Depois de escrever “A Queda de Wall Street” em 2010, Lewis voltou ao seu tema preferido em 2014 com “Flash Boys” (Lua de Papel), uma leitura alucinante que põe a nu a atividade de trading de alta frequência, que consiste na prática predatória levada a cabo por um grupo de pessoas da alta finança que tiram vantagem das redes eletrónicas complexas e adiantam-se às ordens de mercado, ganhando dinheiro em milissegundos com o pequeno spread entre a compra e a venda.

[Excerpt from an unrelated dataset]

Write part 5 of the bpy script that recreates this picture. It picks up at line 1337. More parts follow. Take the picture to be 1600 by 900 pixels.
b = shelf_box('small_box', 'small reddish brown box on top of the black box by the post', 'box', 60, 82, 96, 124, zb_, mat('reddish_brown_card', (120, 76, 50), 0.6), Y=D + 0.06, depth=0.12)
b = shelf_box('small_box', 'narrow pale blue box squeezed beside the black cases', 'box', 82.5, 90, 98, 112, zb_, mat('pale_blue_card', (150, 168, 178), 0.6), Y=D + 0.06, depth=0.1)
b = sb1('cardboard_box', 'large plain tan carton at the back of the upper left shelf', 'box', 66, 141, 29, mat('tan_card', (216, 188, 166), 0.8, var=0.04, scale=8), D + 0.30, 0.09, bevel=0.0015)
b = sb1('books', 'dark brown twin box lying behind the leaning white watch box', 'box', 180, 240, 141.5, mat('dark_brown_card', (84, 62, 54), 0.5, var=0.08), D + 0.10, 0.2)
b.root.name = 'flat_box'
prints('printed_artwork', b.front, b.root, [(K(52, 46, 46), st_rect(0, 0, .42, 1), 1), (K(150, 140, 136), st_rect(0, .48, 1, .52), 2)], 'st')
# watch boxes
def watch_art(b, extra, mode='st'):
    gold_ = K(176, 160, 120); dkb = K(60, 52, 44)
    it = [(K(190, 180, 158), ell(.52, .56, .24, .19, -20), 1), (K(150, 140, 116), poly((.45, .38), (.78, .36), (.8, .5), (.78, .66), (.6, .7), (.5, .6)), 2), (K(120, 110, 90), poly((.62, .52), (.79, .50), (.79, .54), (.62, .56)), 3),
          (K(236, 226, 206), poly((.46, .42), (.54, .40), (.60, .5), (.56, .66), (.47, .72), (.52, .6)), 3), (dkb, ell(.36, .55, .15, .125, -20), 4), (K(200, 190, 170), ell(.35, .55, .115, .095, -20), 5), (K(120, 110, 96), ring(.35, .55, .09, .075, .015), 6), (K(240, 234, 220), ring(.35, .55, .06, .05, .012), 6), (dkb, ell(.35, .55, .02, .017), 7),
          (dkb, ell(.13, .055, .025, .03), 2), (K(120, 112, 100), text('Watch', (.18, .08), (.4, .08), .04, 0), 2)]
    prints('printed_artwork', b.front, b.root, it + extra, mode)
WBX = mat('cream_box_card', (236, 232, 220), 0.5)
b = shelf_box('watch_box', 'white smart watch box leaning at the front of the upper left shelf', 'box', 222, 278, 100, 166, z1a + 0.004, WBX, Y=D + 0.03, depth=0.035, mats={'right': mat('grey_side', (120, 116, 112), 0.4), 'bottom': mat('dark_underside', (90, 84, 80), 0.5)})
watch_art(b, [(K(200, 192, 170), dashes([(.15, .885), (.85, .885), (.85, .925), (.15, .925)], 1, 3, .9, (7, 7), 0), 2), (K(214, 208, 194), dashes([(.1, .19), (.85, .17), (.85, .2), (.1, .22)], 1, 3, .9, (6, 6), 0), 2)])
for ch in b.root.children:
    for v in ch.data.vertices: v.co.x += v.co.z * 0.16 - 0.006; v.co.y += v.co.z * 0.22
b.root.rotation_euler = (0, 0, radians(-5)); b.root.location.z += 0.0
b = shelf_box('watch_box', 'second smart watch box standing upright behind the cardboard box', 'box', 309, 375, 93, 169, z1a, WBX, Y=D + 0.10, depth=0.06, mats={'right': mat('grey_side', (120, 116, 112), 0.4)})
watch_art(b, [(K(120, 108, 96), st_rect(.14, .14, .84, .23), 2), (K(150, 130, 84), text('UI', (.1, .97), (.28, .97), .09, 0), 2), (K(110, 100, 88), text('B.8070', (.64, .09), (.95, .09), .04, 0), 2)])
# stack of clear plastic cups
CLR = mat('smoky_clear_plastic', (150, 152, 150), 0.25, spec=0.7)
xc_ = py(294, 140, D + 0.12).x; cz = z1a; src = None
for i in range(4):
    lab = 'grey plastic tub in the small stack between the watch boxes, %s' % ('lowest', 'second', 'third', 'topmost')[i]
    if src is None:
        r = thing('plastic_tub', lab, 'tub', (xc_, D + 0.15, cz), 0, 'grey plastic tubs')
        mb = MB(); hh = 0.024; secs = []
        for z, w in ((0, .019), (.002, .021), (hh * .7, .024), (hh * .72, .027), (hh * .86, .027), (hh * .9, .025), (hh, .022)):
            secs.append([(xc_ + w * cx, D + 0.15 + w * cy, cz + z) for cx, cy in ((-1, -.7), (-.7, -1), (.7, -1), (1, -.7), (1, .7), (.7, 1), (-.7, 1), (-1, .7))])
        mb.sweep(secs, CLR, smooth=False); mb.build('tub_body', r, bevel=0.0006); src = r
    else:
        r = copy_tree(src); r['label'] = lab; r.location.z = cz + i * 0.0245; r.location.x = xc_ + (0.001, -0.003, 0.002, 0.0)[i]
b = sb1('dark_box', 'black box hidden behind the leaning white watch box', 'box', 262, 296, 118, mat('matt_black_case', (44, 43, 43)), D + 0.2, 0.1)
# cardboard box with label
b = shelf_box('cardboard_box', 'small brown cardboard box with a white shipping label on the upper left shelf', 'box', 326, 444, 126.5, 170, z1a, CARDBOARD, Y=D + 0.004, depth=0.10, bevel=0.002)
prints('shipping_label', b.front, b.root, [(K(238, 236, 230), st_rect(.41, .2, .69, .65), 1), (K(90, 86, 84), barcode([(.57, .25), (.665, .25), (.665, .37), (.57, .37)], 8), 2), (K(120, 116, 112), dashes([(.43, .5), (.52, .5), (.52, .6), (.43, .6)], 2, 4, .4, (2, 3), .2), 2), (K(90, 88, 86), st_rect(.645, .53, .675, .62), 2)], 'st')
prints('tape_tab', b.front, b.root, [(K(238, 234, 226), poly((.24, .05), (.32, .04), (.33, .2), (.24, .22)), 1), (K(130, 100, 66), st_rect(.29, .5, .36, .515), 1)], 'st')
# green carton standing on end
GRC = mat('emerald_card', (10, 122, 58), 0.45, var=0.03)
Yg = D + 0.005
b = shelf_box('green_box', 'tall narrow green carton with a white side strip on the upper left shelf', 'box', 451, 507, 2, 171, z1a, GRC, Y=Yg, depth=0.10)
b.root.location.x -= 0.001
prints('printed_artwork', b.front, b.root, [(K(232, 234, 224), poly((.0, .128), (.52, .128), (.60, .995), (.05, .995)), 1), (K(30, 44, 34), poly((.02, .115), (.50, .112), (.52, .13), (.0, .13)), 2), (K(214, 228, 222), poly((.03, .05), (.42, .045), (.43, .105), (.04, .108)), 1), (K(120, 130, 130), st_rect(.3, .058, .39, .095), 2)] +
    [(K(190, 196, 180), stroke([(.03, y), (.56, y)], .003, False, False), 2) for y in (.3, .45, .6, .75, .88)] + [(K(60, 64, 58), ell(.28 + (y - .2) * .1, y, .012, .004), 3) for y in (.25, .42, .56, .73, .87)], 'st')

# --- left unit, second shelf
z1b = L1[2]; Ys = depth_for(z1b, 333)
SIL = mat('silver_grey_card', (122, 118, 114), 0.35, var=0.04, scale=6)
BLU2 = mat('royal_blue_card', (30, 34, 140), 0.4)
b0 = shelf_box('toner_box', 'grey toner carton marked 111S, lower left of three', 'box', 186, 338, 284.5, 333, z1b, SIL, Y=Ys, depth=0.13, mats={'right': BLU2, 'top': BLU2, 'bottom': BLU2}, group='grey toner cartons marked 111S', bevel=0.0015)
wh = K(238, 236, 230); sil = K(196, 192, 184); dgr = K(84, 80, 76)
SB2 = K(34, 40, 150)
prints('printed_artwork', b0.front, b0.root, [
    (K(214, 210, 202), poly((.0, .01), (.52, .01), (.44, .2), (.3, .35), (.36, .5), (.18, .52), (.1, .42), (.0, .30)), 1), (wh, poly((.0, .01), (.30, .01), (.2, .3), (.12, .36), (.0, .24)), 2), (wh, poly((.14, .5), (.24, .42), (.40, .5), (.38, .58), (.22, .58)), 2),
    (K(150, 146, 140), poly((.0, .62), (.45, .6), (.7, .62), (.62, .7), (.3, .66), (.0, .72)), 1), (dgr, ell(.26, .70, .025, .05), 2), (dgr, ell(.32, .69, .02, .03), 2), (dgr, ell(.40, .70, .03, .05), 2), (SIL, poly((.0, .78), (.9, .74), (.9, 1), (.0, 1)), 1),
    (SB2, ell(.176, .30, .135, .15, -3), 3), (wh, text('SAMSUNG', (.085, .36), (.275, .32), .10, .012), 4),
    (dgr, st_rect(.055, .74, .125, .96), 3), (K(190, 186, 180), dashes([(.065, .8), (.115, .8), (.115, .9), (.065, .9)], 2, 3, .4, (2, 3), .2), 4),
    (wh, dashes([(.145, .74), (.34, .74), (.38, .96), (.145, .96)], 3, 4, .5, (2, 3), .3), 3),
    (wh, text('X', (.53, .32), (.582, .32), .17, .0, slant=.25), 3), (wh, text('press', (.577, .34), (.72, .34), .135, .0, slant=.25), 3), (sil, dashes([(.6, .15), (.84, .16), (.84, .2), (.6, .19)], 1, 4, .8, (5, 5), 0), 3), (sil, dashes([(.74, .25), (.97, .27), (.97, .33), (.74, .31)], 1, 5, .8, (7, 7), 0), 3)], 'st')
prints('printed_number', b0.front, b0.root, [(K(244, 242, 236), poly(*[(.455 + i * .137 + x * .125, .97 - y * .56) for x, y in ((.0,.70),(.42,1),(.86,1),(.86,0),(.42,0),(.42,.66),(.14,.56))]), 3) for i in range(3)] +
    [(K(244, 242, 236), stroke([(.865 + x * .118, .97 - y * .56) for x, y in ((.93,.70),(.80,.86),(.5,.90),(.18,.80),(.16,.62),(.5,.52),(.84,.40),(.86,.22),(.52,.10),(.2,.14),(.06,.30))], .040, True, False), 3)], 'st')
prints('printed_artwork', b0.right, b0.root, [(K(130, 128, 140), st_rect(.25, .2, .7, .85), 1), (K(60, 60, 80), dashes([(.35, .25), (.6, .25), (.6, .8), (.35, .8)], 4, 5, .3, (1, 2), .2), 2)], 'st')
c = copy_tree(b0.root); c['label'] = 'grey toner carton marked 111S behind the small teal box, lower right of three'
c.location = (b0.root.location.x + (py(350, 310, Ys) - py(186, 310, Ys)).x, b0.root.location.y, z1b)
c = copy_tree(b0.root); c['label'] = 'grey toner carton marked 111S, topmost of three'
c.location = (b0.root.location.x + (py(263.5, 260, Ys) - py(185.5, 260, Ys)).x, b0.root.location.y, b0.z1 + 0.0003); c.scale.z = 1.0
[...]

Uma verdadeira “shitstorm” (tempestade de porcaria, numa tradução livre), como foi chamado na imprensa norte-americana, que despertou enorme discussão no mercado, mas que não surtiu no entanto grandes efeitos práticos. A podridão continua e continuará, até ao rombo seguinte.
O que nos leva ao protagonista do filme do momento. Michael Burry, que Lewis tão bem retratou em “A Queda de Wall Street” como o génio improvável com síndrome de Asperger que chefiava a Scion Asset Management e anteviu o colapso financeiro, disse em Dezembro à “New York Magazine” que antevê uma nova crise económica. “Estamos outra vez no mesmo sítio: a tentar estimular o crescimento através do dinheiro fácil. O mundo, a uma escala global, está a caminho de taxas de juro reais negativas e isso é tóxico. Estamos a criar enormes stresses no sistema, e qualquer falha sistémica vai certamente afetar a economia global”, afirmou assegurando que a dívida é o “absurdo” que mais o assusta. Agora, Burry investe apenas em água, essa commodity que é um bem escasso. Não quer nada com o sistema financeiro.
Tal como Lewis, aliás, que ficou rico com tantos bestsellers de economia. O seu conselho? “Investir em bens imobiliários – casas, terras. Não tenho nada aplicado em fundos, não entrego o meu dinheiro a gestores.” O mais longe possível do antro de vilões de Wall Street.